**Written problem**.
Print the lines starting at the line containing "Generate a Blender" and ending at the line containing "from mathutils.geometry import", exactly and in full, without the pictures.

▼

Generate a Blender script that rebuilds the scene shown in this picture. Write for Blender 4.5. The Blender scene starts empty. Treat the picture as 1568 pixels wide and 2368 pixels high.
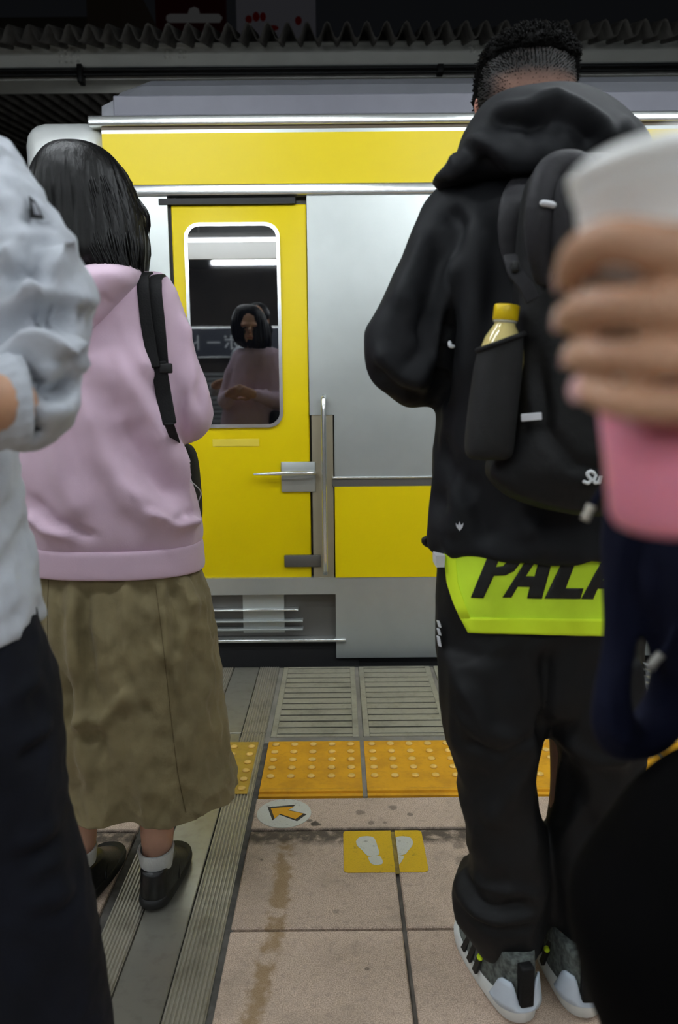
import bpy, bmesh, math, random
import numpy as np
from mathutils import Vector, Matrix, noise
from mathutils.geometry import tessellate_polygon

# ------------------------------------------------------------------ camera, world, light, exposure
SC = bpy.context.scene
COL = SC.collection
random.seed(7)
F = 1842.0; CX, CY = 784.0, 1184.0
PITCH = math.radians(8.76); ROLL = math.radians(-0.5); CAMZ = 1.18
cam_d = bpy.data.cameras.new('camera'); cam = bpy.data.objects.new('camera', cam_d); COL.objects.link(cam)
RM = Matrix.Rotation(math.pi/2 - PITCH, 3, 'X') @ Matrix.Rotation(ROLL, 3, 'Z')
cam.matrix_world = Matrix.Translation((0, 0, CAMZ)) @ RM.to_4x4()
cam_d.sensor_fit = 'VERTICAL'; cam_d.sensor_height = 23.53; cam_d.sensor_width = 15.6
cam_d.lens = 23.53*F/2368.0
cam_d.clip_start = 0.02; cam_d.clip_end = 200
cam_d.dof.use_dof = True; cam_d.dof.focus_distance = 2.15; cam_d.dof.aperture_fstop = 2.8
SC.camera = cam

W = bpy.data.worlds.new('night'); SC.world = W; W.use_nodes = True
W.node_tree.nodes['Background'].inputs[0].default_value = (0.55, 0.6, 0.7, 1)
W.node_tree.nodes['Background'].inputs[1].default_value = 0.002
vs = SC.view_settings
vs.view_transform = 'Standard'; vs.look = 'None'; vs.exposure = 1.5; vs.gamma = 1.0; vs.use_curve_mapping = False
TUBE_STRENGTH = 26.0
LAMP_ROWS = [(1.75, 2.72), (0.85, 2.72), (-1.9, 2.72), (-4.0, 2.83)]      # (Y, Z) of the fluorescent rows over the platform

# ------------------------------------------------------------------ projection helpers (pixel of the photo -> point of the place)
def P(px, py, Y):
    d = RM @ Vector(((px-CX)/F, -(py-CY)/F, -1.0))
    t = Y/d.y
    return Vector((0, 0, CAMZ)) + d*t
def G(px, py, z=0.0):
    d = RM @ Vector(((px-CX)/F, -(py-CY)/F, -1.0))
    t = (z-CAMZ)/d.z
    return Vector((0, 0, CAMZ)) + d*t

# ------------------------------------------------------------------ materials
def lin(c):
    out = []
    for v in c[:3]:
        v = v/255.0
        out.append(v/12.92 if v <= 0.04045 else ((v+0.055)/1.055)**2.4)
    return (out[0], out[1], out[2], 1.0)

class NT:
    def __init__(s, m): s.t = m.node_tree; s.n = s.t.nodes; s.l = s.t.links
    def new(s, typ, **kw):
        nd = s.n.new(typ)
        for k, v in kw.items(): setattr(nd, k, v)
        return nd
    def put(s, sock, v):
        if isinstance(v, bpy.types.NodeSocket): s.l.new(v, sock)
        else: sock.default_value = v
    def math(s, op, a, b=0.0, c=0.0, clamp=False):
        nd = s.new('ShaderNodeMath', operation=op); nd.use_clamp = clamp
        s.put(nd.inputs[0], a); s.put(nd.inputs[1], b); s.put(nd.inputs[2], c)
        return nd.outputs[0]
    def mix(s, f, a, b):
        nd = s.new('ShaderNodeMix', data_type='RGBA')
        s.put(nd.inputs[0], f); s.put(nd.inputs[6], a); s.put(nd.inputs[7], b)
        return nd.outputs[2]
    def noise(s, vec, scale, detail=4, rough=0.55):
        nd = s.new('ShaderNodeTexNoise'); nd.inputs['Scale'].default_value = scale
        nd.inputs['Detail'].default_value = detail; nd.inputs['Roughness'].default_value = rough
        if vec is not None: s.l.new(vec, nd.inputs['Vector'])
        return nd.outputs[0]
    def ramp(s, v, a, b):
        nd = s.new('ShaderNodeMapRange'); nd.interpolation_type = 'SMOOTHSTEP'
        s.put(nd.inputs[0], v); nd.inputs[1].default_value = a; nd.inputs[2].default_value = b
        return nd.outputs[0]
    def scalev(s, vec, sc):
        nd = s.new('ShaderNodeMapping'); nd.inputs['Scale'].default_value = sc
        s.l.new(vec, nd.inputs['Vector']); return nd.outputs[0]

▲
▼

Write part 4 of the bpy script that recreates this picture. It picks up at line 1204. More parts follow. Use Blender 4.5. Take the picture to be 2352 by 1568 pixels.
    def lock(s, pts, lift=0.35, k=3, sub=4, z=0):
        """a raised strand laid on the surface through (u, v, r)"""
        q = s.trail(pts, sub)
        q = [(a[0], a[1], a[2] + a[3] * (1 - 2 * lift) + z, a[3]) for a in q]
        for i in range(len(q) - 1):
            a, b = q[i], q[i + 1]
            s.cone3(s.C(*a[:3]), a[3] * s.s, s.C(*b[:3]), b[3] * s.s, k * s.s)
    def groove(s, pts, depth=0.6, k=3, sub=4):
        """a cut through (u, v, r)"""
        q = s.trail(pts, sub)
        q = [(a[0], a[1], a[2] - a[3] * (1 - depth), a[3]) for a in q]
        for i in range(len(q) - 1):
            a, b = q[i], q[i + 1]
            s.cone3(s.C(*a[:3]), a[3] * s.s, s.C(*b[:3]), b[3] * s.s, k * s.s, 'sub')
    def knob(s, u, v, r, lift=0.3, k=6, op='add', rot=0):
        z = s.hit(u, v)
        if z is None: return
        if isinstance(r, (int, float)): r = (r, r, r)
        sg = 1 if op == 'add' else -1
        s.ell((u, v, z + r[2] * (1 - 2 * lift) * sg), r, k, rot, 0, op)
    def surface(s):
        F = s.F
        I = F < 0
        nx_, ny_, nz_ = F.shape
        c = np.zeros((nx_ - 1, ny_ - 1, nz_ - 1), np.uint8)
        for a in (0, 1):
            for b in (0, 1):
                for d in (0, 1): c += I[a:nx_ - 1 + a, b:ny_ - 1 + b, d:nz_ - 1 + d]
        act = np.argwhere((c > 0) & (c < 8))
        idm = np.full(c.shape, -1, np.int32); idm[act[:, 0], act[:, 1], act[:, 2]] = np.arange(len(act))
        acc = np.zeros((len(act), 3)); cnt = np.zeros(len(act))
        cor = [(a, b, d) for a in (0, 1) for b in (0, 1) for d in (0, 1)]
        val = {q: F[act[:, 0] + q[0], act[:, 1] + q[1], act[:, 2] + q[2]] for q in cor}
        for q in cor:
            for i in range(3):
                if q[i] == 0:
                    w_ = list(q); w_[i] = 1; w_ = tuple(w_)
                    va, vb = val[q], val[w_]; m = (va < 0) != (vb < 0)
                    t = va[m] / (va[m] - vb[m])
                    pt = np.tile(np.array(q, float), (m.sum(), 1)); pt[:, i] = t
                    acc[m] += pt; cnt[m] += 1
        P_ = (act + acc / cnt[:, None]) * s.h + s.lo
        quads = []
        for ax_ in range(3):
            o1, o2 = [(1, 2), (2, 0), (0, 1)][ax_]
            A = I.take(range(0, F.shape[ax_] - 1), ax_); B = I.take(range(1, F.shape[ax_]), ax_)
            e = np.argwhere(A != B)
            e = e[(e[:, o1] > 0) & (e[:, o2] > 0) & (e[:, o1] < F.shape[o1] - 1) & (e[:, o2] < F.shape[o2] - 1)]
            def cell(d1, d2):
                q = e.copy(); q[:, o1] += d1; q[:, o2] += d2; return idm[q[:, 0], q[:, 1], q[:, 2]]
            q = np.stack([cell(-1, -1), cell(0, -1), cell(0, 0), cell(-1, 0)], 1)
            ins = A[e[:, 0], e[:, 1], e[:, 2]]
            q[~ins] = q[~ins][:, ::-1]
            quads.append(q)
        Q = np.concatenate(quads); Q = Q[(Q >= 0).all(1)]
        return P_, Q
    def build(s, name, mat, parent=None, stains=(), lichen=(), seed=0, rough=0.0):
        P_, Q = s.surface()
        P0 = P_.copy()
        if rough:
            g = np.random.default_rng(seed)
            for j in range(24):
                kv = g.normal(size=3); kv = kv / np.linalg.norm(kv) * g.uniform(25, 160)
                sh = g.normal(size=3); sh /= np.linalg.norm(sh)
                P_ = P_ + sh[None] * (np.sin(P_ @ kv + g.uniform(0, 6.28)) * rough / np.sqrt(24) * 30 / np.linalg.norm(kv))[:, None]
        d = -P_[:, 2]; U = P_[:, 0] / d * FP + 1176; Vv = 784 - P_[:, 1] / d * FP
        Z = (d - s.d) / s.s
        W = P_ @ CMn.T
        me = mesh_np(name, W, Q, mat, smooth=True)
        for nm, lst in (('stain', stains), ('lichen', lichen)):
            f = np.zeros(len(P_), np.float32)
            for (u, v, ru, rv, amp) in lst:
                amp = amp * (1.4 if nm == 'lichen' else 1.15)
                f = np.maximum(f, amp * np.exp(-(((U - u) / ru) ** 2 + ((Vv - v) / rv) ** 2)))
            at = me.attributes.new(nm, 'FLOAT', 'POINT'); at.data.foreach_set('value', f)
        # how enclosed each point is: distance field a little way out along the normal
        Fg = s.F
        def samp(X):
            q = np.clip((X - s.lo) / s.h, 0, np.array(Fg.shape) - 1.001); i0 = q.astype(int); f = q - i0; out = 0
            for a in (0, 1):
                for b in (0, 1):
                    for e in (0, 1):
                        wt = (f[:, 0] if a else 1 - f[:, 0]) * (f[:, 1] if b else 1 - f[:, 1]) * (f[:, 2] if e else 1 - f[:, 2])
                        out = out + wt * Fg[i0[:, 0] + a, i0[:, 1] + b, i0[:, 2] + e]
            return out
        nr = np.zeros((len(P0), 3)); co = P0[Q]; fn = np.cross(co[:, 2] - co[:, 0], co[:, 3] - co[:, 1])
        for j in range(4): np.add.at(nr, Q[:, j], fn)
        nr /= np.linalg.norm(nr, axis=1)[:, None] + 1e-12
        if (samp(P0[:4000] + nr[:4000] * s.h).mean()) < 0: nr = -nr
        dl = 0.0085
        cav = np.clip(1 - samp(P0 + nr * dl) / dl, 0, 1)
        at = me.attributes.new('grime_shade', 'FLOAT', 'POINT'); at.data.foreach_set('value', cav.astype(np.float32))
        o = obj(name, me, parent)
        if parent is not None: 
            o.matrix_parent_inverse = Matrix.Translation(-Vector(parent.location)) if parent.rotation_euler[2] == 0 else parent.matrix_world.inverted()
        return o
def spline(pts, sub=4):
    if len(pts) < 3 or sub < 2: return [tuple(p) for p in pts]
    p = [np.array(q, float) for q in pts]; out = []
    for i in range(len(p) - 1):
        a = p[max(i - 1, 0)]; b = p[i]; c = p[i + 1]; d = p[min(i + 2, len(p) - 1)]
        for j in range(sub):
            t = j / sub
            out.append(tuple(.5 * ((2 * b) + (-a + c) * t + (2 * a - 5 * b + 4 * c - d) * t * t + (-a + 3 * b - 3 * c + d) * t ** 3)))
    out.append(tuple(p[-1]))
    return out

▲

**Exercise answer**.
Generate a Blender script that rebuilds the scene shown in this picture. Write for Blender 4.5. The Blender scene starts empty. Treat the picture as 1568 pixels wide and 2368 pixels high.
import bpy, bmesh, math, random
import numpy as np
from mathutils import Vector, Matrix, noise
from mathutils.geometry import tessellate_polygon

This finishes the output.